Browning Man Sentenced For Murder On The Blackfeet Indian Reservation

For Immediate Release
U.S. Attorney's Office, District of Montana

After beating a man to death at an elementary school, Victor Michael Vielle was sentenced in federal court to 170 months in prison followed by five years of supervised release. Vielle was sentenced on August 14, 2014 in Great Falls, before U.S. District Judge Brian M. Morris. As part of the sentence, VIELLE is also required to pay restitution to the family for the victim's funeral expenses.

In April of this year, Vielle entered a guilty plea to Second Degree Murder.

In an Offer of Proof, Assistant U.S. Attorney Ryan Weldon stated that if the case had proceeded to trial, the government would have proven that on October 6, 2012, Vielle and a friend walked to the Browning Elementary School. While at the school, VIELLE beat his friend to death for no apparent reason. The following morning, Vielle was covered in blood and bragged to others about the beating.

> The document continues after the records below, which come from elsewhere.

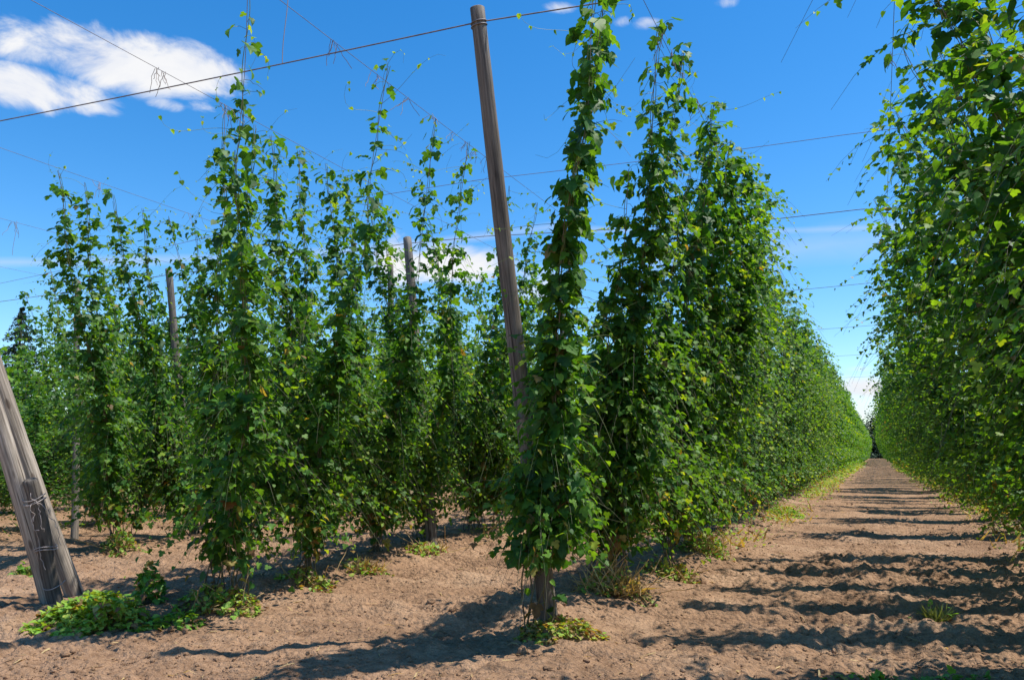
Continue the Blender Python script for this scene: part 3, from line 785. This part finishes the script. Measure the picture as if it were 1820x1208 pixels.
def clods():
    rng = np.random.default_rng(31); V0, F0 = ico(); Vs = []; Fs = []; o_ = 0
    for n, v0, f0, mu, lo, hi, jt, dmax in ((6500, V0, F0, -4.5, .008, .045, .15, 26), (46000, V0[:12], None, -5.2, .003, .014, .22, 15)):
        if f0 is None: f0 = ICO20
        d = 5.2 + dmax * rng.random(n) ** 2.0; r = rng.uniform(-.72, .72, n) * d
        x = r * CY - d * SY; y = r * SY + d * CY
        patch = vnoise(x * .7 + 3, y * 1.0 + 8) + vnoise(x * 2.3, y * 2.3); kp = patch > rng.uniform(-.7, .5, n)
        x, y = x[kp], y[kp]; n = len(x)
        s = np.clip(rng.lognormal(mu, .5, n), lo, hi)
        z = ground_h(x, y, .03) + s * .3
        k = rng.uniform(.6, 1.4, (n, 3)); k[:, 2] *= .8
        bump = 1 + rng.normal(size=(n, len(v0), 1)) * jt
        V = v0[None] * bump * (s[:, None] * k)[:, None] + np.stack([x, y, z], -1)[:, None]
        Fs.append((f0[None] + (np.arange(n) * len(v0))[:, None, None]).reshape(-1, 3) + o_); Vs.append(V.reshape(-1, 3)); o_ += n * len(v0)
    o = link('soil_clods', make_mesh('soil_clods', np.concatenate(Vs), Fs, smooth=False), M_SOIL)
    tag(o, 'crumbly clods of dry soil strewn over the tilled ground', 'soil clods', kind='stuff')
clods()
def big_clod(px, py, s, seed, label):
    rng = np.random.default_rng(seed); V0, F0 = ico()
    p = G(px, py)
    V = V0 * (1 + rng.normal(size=(len(V0), 1)) * .10) * np.array([s, s * .9, s * 1.1])
    o = link('soil_clod', make_mesh('soil_clod', V, [F0]), M_SOIL, loc=(p[0], p[1], gz(*p) + s * .6))
    tag(o, label, 'clod', 'large soil clods')
big_clod(1246, 1026, .065, 1, 'large dark earth clod on the bank at the left edge of the lane')
big_clod(928, 1150, .045, 2, 'pale earth clod in the shade before the tall pole foot')

def litter():
    rng = np.random.default_rng(41); acc = Acc(); n = 1500
    d = 5.4 + 20 * rng.random(n) ** 1.6; r = rng.uniform(-.7, .7, n) * d
    x = r * CY - d * SY; y = r * SY + d * CY; z = ground_h(x, y, .05) + .012
    az = rng.uniform(0, 6.28, n); tip = np.stack([np.cos(az), np.sin(az), rng.normal(size=n) * .12], -1)
    put_leaves(acc, rng, BLADE, np.stack([x, y, z], -1), tip, np.array([[0, 0, 1.]]) + rng.normal(size=(n, 3)) * .2, rng.uniform(.05, .20, n) * .8, rng.random(n))
    o = link('straw_litter', acc.mesh('straw_litter'), M_STRAW)
    tag(o, 'scattered bits of straw lying on the soil', 'straw', kind='stuff')
litter()

# ---------------------------------------------------------------- weeds
def clump(seed, px, py, rx, ry, hgt, n, toneR, label, name='weed_clump', cat='weeds', straw=0, stalks=0, size=(.03, .07), group='weedy clumps on the soil'):
    rng = np.random.default_rng(seed); p = G(px, py); c = np.array([p[0], p[1], 0])
    R2 = np.array([CY, SY, 0]); D2 = np.array([-SY, CY, 0])
    root = link(name, None, loc=(p[0], p[1], gz(*p)))
    a = rng.uniform(0, 6.283, n); q = np.sqrt(rng.random(n)) * (1 + .25 * np.sin(a * 3 + seed) + .15 * np.sin(a * 5 + 2 * seed))
    lx, ly = q * np.cos(a) * rx, q * np.sin(a) * ry
    hh = hgt * np.clip(1.05 - q ** 2, .12, 1) * (.55 + .9 * (vnoise(lx * 3.1 + seed, ly * 3.1 + 7) + .5))
    z = hh * rng.random(n) ** .6
    pos = lx[:, None] * R2 + ly[:, None] * D2
    zz = ground_h(c[0] + pos[:, 0], c[1] + pos[:, 1], .12) - gz(*p)
    pos = pos + np.array([0, 0, 1.]) * (z + zz + .015)[:, None]
    out = unit((lx / rx)[:, None] * R2 + (ly / ry)[:, None] * D2 + rng.normal(size=(n, 3)) * .5)
    acc = Acc(); sz = rng.uniform(*size, n)
    tip, nrm = leaf_frames(rng, out, n, (-.2, .5)); nrm[:, 2] += .6
    lob = rng.random(n) < .6
    tone = rng.uniform(*toneR, n); brown = rng.random(n) < .12; tone[brown] = rng.uniform(.8, 1, brown.sum())
    put_leaves(acc, rng, LOBED, pos[lob], tip[lob], nrm[lob], sz[lob], tone[lob])
    put_leaves(acc, rng, HEART, pos[~lob], tip[~lob], nrm[~lob], sz[~lob], tone[~lob])
    link('leaves', acc.mesh('leaves'), M_WEED, root)
    if n < 100: stalks = straw = 0
    st = Acc(); m = 5; ns = max(8, n // 10)
    i = rng.integers(0, n, ns); s = np.linspace(0, 1, m)[None, :, None]
    b = pos[i] * np.array([.5, .5, 0]); P = b[:, None] * (1 - s) + pos[i][:, None] * s; P[..., 2] += .03 * np.sin(s[..., 0] * 3.1)
    V, F = tubes(P, np.full(P.shape[:2], .003), 3); st.add(V, F, .5)
    if n >= 100: link('stems', st.mesh('stems'), M_STEM, root)
    if straw:
        acc = Acc(); a = rng.uniform(0, 6.283, straw); q = rng.random(straw)
        pos = (q * np.cos(a) * rx * .8)[:, None] * R2 + (q * np.sin(a) * ry * .8)[:, None] * D2
        tip = unit(np.stack([rng.normal(size=straw), rng.normal(size=straw), rng.uniform(-.1, 1.3, straw)], -1))
        pos[:, 2] += .02
        put_leaves(acc, rng, BLADE, pos, tip, rng.normal(size=(straw, 3)), rng.uniform(.12, .42, straw) * hgt / .3, rng.random(straw))
        link('dry_blades', acc.mesh('dry_blades'), M_STRAW, root)
    if stalks:
        a = rng.uniform(0, 6.283, stalks)
        b = (rng.uniform(-1, 1, stalks) * rx * .8)[:, None] * R2 + (rng.uniform(-1, 1, stalks) * ry * .8)[:, None] * D2
        e = b + np.stack([rng.normal(size=stalks) * .25, rng.normal(size=stalks) * .25, rng.uniform(.05, .5, stalks)], -1)
        s = np.linspace(0, 1, 6)[None, :, None]; P = b[:, None] * (1 - s) + e[:, None] * s + np.cumsum(rng.normal(size=(stalks, 6, 3)) * .008, 1)
        V, F = tubes(P, np.full(P.shape[:2], .0045), 4); A_ = Acc(); A_.add(V, F, .2); link('dry_stalks', A_.mesh('dry_stalks'), M_STRAW, root)
    return tag(root, label, cat, group)

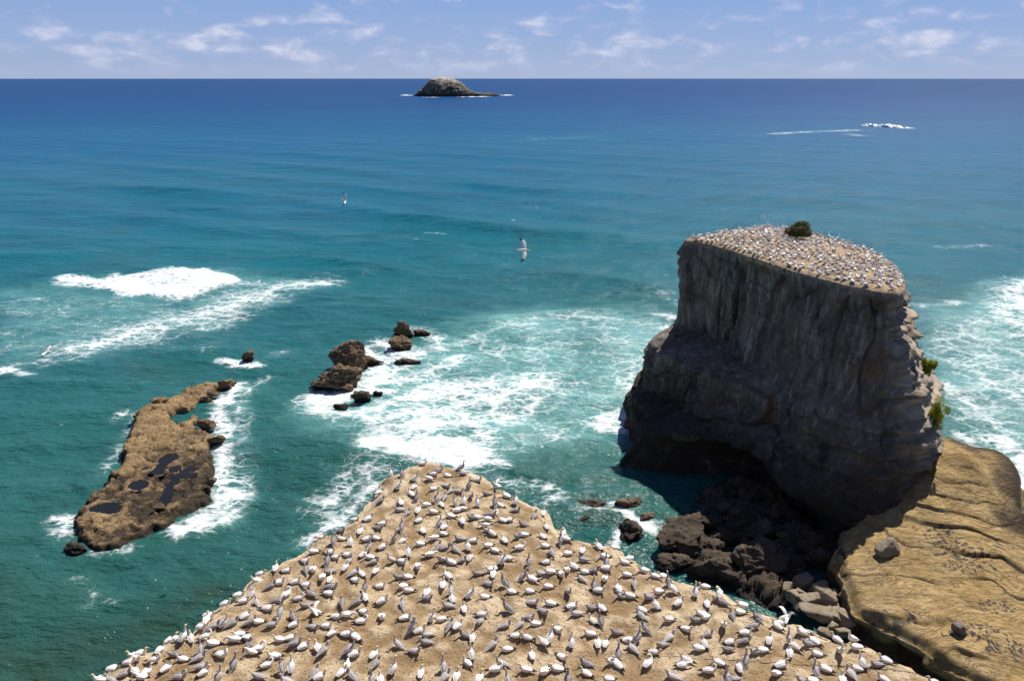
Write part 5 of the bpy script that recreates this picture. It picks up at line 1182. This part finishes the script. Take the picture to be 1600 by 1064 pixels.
# the crowd on top of the stack reads as one mass
def build_flock():
    g = np.random.default_rng(31); pts = []
    lo, hi = STACK_OUT.min(0), STACK_OUT.max(0); bx, by = bush.location[0], bush.location[1]
    cx, cy = g.uniform(lo[0], hi[0], 9000), g.uniform(lo[1], hi[1], 9000)
    O5 = STACK_OUT[::5]
    ok = inside_poly(cx, cy, O5) & (dist_line(cx, cy, O5) > .55) & (np.hypot(cx - bx, cy - by) > 1.9) & (fbm(cx * .15, cy * .15, octaves=2, seed=55) > -.42)
    A = np.zeros((0, 2))
    for x, y in zip(cx[ok], cy[ok]):
        if len(A) and np.min((A[:, 0] - x) ** 2 + (A[:, 1] - y) ** 2) < .68: continue
        A = np.vstack([A, [[x, y]]])
        if len(A) >= 560: break
    pts = [tuple(a) for a in A]
    P = np.array(pts); zz = stack_top_z(P[:, 0], P[:, 1], dist_line(P[:, 0], P[:, 1], STACK_OUT[::4]))
    lib = {(k, p): bird_parts(p, k == 'G', False) for k in 'WG' for p in 'stph'}
    V, Fc, Mi, k0 = [], [], [], 0
    for (x, y), z in zip(pts, zz):
        kind = 'W' if g.random() < .80 else 'G'; pose = g.choice(list('sssttph'))
        v, f, m = lib[(kind, pose)]; a = g.uniform(0, 6.28); s = g.uniform(1.1, 1.3); c_, s_ = math.cos(a) * s, math.sin(a) * s
        V.append(np.stack([v[:, 0] * c_ - v[:, 1] * s_ + x, v[:, 0] * s_ + v[:, 1] * c_ + y, v[:, 2] * s + z - .02], 1))
        Fc.append(np.array(f) + k0); Mi += m; k0 += len(v)
    Fc = np.vstack(Fc)
    me = raw_mesh("gannet_crowd", np.vstack(V), Fc.ravel(), np.full(len(Fc), 4), BIRD_MATS, True, None, Mi)
    tag(obj("gannet_crowd", me), "dense crowd of small white and grey gannets covering the sea stack's top", "gannets", None, "stuff")
build_flock()

# gannets on the wing
def flying_mesh(flap):
    L = [tube([(-.50, 0, 0, .008, .006, BLACK), (-.38, 0, 0, .05, .02, WHITE), (-.2, 0, 0, .07, .06, WHITE), (0, 0, 0, .095, .09, WHITE), (.18, 0, 0, .085, .08, WHITE), (.32, 0, .01, .05, .05, BUFF), (.42, 0, .015, .042, .042, BUFF), (.48, 0, .01, .02, .02, BILL), (.58, 0, .0, .004, .004, BILL)], 10, 2)]
    for sd in (1, -1):
        a = flap
        w = [(.10, sd * .05, .03, .13, .025, WHITE), (.12, sd * .28, .03 + .22 * a, .15, .02, WHITE), (.10, sd * .50, .03 + .36 * a, .135, .016, WHITE), (.02, sd * .70, .03 + .40 * a, .10, .012, BLACK), (-.10, sd * .88, .03 + .38 * a, .04, .008, BLACK), (-.20, sd * 1.0, .03 + .34 * a, .004, .003, BLACK)]
        L.append(tube(w, 8, 2, (1.0, 0, 0)))
    V, Fc, Mi = join(L)
    return raw_mesh("flying_gannet", V, np.array(Fc).ravel(), np.full(len(Fc), 4), BIRD_MATS, True, None, Mi)
flyers = [  # px, py, distance, rotation (x bank, y pitch, z heading) degrees, flap, label
 (816, 391, 52, (48, 0, 4), .12, "large white gannet banking with black wingtips spread, over open sea left of the stack"),
 (537, 313, 105, (60, 10, 20), .9, "white gannet flapping with wings up, highest on the left over open sea"),
 (802, 345, 150, (20, 0, 150), .5, "small gannet gliding just above the large banking gannet"),
 (839, 325, 170, (25, 0, 160), .4, "tiny gannet gliding farthest from the viewer above the banking gannet"),
 (1193, 339, 118, (30, -8, 200), .5, "white gannet flying just above the sea stack's crowded top"),
 (75, 550, 80, (-18, 0, 175), .35, "white gannet with bowed wings flying low at the left edge of the view"),
]
for px, py, dist, rot, flap, lab in flyers:
    o = obj("flying_gannet", flying_mesh(flap)); o.location = at_dist(px, py, dist); o.rotation_euler = tuple(math.radians(a) for a in rot)
    tag(o, lab, "flying gannet", "gannets in flight")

At sentencing, the government stated, "Vielle is a dangerous man. He fights, and now the Court is aware that he is capable of killing." The government explained that Vielle's actions are not those of a "friend." Instead, "they are the actions of a man who committed Second Degree Murder."

Because there is no parole in the federal system, the truth in sentencing guidelines mandate that VIELLE will likely serve all of the time imposed by the court. In the federal system, VIELLE does have the opportunity to shorten the term of custody by earning credit for good behavior. However, this reduction will not exceed 15% of the overall sentence.

This case was investigated by the Federal Bureau of Investigation.